Georgia Institute of Technology College of Sciences

As an emerging paradigm in scientific machine learning, deep neural operators pioneered by us can learn nonlinear operators of complex dynamic systems via neural networks. In this talk, I will present the deep operator network (DeepONet) to learn various operators that represent deterministic and stochastic differential equations. I will also present several extensions of DeepONet, such as DeepM&Mnet for multiphysics problems, DeepONet with proper orthogonal decomposition or Fourier decoder layers, MIONet for multiple-input operators, and multifidelity DeepONet. I will demonstrate the effectiveness of DeepONet and its extensions to diverse multiphysics and multiscale problems, such as bubble growth dynamics, high-speed boundary layers, electroconvection, hypersonics, geological carbon sequestration, full waveform inversion, and astrophysics.

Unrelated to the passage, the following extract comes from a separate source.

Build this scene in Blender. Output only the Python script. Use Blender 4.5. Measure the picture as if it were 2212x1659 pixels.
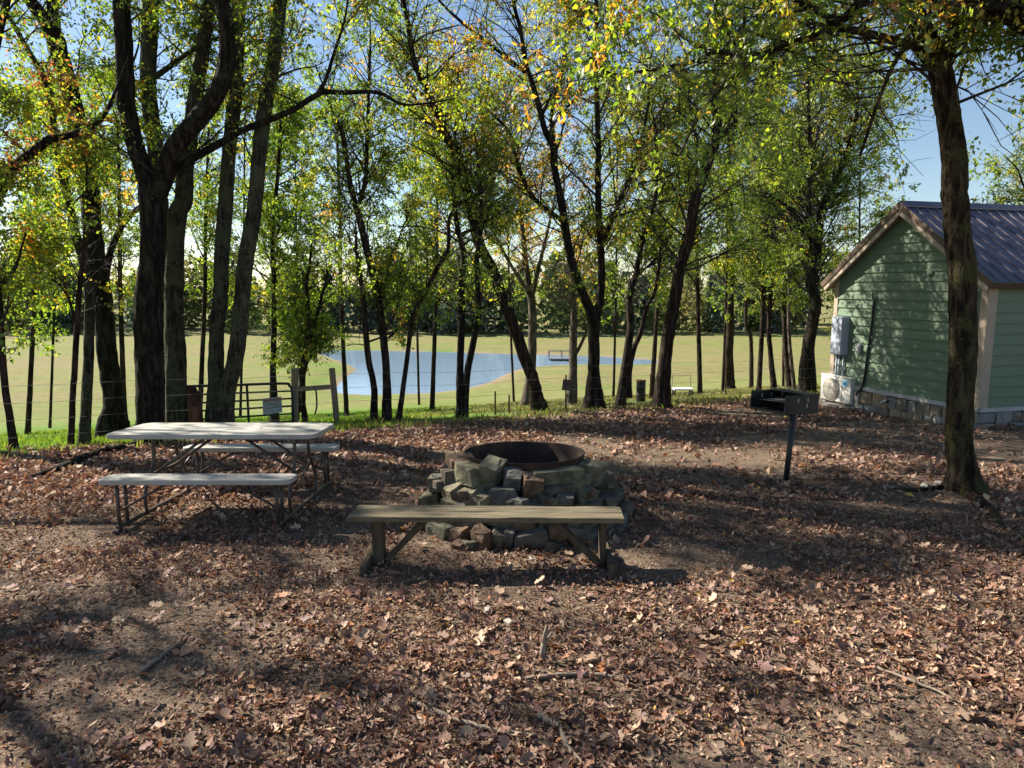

Deep learning models are usually limited to interpolation scenarios, and I will quantify the extrapolation complexity and develop a complete workflow to address the challenge of extrapolation for deep neural operators. Moreover, I will present the first operator learning method that only requires one PDE solution, i.e., one-shot learning, by introducing a new concept of local solution operator based on the principle of locality of PDEs. I will also present the first systematic study of federated scientific machine learning (FedSciML) for approximating functions and solving PDEs with data heterogeneity.